(begin)

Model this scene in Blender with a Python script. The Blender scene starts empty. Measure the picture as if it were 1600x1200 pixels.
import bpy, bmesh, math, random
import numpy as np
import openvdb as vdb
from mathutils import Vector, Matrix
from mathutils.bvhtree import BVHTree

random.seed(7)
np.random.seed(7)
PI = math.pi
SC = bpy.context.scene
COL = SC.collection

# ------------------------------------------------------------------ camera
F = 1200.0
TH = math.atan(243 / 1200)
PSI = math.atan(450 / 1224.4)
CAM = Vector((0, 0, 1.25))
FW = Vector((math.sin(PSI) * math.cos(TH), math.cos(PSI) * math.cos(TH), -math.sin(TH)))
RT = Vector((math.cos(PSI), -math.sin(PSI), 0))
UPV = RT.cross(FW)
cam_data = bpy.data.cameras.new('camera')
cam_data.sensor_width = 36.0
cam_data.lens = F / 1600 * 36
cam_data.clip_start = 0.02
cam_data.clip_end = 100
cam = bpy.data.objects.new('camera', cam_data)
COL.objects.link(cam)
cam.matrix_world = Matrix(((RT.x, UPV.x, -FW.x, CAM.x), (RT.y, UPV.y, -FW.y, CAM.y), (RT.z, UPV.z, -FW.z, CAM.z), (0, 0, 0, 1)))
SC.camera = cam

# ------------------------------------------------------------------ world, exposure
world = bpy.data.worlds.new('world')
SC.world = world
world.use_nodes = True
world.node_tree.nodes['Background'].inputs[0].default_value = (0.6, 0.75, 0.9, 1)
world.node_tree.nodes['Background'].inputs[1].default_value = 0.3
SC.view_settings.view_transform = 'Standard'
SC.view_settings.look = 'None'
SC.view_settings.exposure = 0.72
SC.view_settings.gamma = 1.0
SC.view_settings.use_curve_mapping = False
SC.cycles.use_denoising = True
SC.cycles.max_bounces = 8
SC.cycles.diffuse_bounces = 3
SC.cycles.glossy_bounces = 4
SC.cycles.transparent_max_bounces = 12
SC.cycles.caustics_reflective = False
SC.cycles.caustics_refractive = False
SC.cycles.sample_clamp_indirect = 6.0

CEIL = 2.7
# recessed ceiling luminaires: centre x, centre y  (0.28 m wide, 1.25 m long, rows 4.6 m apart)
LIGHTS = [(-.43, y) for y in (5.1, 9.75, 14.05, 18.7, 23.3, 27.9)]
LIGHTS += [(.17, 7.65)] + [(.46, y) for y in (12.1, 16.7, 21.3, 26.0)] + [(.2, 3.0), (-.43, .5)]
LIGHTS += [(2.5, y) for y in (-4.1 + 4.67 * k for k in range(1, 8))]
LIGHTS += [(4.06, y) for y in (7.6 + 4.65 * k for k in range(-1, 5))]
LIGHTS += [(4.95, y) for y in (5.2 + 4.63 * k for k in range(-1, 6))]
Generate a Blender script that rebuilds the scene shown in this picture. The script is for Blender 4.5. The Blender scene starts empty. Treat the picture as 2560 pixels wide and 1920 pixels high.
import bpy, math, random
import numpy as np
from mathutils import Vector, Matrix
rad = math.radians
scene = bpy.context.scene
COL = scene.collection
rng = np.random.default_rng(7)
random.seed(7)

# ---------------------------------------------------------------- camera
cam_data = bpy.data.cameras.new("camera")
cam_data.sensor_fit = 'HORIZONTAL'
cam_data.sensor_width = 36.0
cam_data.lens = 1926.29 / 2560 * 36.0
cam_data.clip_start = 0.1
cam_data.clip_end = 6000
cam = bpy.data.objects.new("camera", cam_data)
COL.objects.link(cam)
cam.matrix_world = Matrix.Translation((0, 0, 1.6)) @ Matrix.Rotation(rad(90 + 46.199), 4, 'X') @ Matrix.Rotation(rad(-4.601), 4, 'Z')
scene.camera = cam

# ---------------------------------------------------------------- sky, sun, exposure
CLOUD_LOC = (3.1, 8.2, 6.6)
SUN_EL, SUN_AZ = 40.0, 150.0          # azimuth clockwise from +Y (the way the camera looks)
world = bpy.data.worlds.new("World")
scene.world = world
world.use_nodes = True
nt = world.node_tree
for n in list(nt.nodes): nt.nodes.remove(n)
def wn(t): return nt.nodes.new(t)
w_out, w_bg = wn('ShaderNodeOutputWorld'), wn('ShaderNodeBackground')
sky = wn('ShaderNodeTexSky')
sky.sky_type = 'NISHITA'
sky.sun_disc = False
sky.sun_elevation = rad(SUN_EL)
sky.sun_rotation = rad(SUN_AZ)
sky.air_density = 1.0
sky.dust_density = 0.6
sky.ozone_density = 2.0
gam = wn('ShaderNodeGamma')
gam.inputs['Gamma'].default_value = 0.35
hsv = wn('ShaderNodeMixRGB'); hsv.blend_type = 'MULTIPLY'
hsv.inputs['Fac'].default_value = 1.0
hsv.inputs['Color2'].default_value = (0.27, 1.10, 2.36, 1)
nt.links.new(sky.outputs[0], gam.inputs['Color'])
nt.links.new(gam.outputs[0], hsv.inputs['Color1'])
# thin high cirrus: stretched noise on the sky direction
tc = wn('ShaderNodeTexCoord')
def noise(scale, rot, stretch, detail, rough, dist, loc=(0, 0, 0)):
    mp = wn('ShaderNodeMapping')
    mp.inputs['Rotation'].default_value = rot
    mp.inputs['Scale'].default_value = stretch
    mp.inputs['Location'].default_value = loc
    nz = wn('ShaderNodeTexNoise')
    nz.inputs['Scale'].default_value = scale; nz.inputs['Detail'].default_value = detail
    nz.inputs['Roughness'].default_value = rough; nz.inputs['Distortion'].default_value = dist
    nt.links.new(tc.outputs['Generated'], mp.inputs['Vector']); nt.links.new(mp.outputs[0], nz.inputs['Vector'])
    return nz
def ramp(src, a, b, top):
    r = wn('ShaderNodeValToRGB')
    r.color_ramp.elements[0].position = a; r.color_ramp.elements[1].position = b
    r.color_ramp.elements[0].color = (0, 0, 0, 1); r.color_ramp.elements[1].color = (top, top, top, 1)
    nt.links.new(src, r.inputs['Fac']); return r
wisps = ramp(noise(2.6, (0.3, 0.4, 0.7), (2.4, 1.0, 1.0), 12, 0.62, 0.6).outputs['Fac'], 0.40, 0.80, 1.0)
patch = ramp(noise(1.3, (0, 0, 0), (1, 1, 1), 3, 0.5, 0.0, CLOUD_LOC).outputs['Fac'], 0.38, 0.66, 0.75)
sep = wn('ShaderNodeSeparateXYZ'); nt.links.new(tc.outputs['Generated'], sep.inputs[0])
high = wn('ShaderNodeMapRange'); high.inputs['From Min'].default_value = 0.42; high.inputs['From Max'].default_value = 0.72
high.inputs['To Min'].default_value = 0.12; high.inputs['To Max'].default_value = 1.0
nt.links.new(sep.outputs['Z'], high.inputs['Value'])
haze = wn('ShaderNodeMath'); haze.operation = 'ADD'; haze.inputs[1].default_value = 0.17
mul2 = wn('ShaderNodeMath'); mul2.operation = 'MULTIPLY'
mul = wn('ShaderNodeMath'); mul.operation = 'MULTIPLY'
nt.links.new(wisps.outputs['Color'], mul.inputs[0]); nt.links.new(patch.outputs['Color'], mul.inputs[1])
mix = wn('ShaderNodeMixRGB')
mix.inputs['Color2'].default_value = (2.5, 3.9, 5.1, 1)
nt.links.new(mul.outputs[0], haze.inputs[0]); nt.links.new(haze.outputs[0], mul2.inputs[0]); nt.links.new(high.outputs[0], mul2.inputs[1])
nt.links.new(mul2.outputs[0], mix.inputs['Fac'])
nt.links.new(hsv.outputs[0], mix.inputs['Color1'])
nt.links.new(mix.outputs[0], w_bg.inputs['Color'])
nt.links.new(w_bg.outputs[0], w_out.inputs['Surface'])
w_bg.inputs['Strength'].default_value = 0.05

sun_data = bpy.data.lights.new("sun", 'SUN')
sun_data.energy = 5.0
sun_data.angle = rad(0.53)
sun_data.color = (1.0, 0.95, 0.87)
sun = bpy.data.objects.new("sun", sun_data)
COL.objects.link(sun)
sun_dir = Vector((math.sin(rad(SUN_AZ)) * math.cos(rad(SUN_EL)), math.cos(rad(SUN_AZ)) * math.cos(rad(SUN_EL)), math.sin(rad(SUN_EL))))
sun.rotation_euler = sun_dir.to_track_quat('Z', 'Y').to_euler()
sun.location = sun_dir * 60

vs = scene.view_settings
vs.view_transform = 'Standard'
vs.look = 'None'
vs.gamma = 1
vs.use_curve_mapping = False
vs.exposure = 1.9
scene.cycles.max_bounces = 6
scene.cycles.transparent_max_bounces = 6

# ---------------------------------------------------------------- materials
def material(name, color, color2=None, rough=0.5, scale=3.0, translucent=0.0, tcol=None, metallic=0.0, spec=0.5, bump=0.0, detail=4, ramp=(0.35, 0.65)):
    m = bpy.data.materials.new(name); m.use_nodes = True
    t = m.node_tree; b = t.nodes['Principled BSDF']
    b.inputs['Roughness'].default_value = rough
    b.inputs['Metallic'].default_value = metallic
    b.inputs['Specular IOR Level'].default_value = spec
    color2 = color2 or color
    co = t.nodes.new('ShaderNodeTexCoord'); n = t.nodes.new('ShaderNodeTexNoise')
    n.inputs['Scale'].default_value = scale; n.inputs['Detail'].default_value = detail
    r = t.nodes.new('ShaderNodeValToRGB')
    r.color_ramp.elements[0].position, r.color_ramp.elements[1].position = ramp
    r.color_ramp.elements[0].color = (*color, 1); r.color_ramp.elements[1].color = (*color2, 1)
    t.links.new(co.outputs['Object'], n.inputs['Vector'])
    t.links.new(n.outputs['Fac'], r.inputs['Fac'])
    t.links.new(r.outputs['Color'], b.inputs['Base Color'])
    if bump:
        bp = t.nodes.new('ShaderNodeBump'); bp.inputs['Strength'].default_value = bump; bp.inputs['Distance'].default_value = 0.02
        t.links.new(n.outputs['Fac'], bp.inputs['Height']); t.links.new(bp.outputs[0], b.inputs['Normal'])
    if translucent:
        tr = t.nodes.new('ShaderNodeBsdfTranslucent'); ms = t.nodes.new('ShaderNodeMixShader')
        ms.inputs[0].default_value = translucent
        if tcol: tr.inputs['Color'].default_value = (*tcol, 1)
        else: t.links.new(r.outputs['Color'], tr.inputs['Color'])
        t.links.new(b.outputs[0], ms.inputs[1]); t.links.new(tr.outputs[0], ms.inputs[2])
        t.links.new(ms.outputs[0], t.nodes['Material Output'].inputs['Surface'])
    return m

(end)

Print only the lines from the top of the data above down to the line holding "COL = SC.collection", inclusive.

Task response:
Model this scene in Blender with a Python script. The Blender scene starts empty. Measure the picture as if it were 1600x1200 pixels.
import bpy, bmesh, math, random
import numpy as np
import openvdb as vdb
from mathutils import Vector, Matrix
from mathutils.bvhtree import BVHTree

random.seed(7)
np.random.seed(7)
PI = math.pi
SC = bpy.context.scene
COL = SC.collection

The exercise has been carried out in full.